I believe that Livingstone might have been in there somewhere...but, alas, all I found were several huge, hidden cucumbers. How those giant things hide like that will remain a mystery. 

Tonight the Harvest Moon rises.

We've reached the season of decay. We had one last day of mid-80's yesterday, but you can feel the change in the earth, the air, and the water. 

There are a lot of yellowed leaves, and, significantly, the color of the ripe red tomatoes has gone more of an orange. I remember that from last year.

We're still running at that razor's edge of having a little more from the garden than we want to eat, but a little less than justifies canning. I made a salsa with about 2 lbs. of tomatoes yesterday. 
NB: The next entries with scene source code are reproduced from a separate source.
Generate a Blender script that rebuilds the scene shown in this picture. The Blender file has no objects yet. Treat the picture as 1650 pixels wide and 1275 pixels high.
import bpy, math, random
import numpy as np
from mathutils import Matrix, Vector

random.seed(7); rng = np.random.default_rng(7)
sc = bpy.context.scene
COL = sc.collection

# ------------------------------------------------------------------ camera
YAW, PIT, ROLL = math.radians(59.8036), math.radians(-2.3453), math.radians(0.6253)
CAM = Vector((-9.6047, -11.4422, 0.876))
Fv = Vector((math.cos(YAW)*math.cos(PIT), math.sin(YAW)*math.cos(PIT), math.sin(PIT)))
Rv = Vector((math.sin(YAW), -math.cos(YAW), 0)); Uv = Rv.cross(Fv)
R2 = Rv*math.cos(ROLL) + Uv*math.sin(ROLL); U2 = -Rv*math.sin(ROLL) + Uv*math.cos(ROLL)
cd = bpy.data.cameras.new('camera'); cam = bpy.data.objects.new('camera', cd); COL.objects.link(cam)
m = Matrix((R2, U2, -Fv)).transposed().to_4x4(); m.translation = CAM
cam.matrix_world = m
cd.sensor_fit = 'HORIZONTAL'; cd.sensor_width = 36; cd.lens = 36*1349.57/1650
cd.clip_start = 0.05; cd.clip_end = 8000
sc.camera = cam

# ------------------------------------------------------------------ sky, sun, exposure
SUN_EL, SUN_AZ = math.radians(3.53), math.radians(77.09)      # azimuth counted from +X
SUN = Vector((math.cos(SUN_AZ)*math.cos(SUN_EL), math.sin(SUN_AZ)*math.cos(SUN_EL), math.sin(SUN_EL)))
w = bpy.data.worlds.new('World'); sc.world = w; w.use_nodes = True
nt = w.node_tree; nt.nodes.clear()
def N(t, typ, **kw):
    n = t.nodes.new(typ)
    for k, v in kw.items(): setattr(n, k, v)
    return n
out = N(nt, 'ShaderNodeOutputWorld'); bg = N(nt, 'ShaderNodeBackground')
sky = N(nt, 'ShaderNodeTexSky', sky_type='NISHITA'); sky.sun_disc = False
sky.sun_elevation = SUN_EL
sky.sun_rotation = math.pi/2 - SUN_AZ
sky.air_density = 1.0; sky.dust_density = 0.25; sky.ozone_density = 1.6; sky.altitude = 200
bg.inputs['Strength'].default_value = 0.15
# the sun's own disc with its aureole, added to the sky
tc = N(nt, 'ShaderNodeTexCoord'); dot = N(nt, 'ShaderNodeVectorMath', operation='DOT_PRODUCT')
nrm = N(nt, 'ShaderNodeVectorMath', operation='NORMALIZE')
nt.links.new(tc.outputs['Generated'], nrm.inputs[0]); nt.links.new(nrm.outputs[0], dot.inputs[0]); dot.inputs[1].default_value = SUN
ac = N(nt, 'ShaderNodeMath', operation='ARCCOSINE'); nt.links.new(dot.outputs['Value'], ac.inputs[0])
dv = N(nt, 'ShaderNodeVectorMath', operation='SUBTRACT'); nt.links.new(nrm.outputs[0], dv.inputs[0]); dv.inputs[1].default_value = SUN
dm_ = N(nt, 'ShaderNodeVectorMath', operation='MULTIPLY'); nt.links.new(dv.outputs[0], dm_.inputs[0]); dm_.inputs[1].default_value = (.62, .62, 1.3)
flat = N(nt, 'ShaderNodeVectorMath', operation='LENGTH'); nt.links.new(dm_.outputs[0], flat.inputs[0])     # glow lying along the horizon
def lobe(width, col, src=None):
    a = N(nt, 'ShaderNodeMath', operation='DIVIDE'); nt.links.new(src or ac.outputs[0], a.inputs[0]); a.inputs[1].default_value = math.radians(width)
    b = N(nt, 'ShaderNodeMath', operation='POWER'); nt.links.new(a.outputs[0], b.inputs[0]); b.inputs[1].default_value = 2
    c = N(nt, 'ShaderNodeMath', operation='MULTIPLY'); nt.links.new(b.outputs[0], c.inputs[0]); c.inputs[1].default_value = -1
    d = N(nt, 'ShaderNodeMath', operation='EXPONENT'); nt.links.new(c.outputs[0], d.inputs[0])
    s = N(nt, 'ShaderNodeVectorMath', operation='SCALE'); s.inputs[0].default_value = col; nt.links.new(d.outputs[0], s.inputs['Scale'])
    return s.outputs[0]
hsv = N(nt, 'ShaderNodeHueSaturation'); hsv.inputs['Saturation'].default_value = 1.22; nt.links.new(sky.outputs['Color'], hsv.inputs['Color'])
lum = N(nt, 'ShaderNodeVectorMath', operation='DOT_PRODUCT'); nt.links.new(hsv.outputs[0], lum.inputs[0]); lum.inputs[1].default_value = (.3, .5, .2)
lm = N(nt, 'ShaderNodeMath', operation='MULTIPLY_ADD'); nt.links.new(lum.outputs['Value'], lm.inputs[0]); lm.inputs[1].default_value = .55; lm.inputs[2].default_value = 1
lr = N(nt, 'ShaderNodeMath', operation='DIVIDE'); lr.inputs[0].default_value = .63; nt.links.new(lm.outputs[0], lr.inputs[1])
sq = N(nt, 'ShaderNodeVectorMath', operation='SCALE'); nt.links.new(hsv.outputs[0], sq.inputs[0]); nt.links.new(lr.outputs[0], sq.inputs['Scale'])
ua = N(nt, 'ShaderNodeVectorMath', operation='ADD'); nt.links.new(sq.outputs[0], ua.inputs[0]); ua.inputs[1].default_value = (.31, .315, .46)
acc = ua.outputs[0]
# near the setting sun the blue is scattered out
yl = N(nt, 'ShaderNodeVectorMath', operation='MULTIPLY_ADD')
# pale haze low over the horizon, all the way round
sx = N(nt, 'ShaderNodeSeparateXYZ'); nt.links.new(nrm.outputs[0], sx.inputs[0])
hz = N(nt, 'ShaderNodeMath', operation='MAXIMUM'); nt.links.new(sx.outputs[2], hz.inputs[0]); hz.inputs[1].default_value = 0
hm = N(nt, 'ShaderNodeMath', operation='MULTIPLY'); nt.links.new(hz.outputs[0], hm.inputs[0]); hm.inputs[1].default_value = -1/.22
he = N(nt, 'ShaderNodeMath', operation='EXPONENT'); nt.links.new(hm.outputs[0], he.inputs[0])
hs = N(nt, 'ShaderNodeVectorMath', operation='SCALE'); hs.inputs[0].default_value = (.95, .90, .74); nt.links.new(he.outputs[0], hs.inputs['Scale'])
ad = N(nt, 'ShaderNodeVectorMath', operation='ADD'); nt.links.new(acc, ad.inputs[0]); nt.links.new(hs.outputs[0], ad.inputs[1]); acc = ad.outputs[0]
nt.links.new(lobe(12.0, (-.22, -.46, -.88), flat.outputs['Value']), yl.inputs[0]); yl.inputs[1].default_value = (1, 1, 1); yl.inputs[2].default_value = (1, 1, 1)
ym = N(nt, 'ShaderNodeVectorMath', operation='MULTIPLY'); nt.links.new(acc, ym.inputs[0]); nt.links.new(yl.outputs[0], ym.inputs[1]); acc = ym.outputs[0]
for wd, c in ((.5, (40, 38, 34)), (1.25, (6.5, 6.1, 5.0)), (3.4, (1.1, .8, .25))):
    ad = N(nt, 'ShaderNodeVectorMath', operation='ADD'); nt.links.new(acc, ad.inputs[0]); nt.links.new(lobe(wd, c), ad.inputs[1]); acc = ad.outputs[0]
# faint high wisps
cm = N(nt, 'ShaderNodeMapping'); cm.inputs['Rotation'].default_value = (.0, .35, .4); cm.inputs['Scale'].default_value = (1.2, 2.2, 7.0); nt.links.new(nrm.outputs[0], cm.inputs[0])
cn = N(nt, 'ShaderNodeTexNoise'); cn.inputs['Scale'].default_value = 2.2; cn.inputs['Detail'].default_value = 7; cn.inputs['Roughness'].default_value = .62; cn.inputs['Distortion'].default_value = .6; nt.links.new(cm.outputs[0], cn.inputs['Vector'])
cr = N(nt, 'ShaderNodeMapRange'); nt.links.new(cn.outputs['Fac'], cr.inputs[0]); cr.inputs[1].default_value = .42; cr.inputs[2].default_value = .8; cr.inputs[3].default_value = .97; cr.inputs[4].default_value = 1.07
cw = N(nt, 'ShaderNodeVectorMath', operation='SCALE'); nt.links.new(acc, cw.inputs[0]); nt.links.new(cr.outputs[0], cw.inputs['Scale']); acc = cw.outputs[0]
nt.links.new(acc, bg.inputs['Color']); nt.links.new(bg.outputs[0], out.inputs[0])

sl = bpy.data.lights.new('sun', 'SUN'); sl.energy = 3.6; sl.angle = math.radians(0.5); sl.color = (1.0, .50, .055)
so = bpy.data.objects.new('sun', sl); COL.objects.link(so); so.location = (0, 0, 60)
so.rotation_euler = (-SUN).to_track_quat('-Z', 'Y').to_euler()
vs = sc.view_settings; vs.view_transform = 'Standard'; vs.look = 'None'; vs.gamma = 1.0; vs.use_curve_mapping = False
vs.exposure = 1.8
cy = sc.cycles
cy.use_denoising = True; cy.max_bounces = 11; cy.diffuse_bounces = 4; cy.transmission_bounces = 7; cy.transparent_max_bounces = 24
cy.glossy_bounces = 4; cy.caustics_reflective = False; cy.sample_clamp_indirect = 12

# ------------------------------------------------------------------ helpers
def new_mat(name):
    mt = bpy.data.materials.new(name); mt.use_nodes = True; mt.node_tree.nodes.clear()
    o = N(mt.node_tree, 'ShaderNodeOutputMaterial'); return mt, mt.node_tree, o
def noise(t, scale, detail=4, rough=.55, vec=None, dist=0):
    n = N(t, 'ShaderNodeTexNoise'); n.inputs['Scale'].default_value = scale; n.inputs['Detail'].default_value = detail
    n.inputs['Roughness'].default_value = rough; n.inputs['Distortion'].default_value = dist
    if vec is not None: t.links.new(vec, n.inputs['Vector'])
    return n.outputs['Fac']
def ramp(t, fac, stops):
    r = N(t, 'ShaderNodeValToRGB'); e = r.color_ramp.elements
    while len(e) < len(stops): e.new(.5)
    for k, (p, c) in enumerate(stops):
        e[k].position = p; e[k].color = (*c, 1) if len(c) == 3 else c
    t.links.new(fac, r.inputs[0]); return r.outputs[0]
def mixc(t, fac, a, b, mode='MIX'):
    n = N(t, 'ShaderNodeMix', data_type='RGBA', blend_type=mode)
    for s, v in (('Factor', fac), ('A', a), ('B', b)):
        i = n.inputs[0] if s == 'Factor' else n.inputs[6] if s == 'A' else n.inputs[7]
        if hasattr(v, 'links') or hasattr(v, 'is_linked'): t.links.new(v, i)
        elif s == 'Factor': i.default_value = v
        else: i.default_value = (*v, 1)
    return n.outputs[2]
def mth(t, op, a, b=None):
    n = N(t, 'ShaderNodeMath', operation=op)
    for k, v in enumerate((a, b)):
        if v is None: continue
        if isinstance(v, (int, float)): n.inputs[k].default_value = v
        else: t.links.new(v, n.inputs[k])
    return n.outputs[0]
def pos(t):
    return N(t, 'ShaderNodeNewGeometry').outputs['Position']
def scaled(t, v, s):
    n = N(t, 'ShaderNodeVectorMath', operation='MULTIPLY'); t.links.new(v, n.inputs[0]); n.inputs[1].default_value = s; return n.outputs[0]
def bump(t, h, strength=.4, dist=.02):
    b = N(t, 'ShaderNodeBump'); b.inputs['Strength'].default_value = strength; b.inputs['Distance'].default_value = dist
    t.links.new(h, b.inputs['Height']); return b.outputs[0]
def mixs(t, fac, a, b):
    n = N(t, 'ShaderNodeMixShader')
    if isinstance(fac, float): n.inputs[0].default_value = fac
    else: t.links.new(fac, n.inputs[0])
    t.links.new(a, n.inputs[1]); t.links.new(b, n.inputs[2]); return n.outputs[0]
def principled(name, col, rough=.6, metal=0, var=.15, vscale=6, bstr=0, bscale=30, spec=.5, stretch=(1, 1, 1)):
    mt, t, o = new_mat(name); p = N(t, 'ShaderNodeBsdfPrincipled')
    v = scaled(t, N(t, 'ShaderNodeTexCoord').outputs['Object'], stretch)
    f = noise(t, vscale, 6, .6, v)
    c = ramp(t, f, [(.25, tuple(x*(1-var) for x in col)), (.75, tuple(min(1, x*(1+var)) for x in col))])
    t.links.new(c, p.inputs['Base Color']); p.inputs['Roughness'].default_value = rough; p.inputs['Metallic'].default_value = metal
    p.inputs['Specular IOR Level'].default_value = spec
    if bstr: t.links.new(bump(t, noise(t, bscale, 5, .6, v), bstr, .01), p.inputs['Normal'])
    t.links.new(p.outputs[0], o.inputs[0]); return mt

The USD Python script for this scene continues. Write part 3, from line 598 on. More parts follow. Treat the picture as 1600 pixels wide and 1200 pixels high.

Significantly, according to my last budget, we saved about $300 in groceries over the last month. We're nowhere near breaking even with the investment in the garden, but it doesn't hurt.


Garlic bulbs arrived last week. The plan is to plant them after the first killing frost, or Oct. 15 or so.

On the pretties side, there are a ton of crocus and daffodil bulbs that need to go in.

Decisions need to be made about when we can afford the dirt to make berms in the front, and fill the new megalithic raised bed, and when to replace the failed apple trees with slightly larger ones.

I planted an oat cover crop in the former beet and broccoli bed. We'll experiment with a cover crop in one bed this year, and see how it goes.